London: Galliard, 1972. First edition. Softcover with one fold-out plate, (145)pp., 8.5 x 5.5 inches.
Very near fine in glossy illustrated wrappers.
The only published book by this electronic music pioneer, musique concrète practitioner & inventor. Extremely uncommon.
Daphne Oram (1925–2003) was one of the central figures in the development of British experimental electronic music. Having declined a place at the Royal College of Music to become a music balancer at the BBC, she went on to become the co-founder and first director of the BBC Radiophonic Workshop. Oram left the BBC in 1959 to pursue commercial work in television, advertising, film and theatre (her uncredited scoring work on the 1961 film ‘The Innocents’ helped to pioneer the electronic music soundtrack), to make her own music for recording and performance, and to continue her personal research into sound technology. Her home, a former oasthouse in Kent, became an unorthodox studio and workshop in which, mostly on a shoestring budget, she developed her pioneering equipment, sounds and ideas. A significant part of her personal research was the invention of a machine that offered a new form of sound synthesis – the Oramics machine.
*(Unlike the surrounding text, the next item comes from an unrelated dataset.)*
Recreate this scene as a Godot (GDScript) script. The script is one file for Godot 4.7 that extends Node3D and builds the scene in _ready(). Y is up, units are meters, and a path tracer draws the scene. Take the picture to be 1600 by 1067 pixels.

‘An Individual Note’ is both curious and remarkable. When commissioned to write a book, she was keen to avoid it becoming a manual or how-to guide, preferring instead to use the opportunity to muse on the subjects of music, sound and electronics, and the relationships between them. At a time when the world was just starting to engage with electronic music and the technology was still primarily in the hands of music studios, universities, and corporations, her approach was both innovative and inspiring, encouraging anyone with an interest in music to think about the nature, capabilities and possibilities that the new sounds could bring. And her thinking was not limited to just the future of the orchestra, synthesizer, computer and home studio, but ventured, with great spirit and wit, into other realms of science, technology, culture and thought. ‘An Individual Note’ is a playful yet compelling manifesto for the dawn of electronic music and for our individual capacity to use, experience and enjoy it.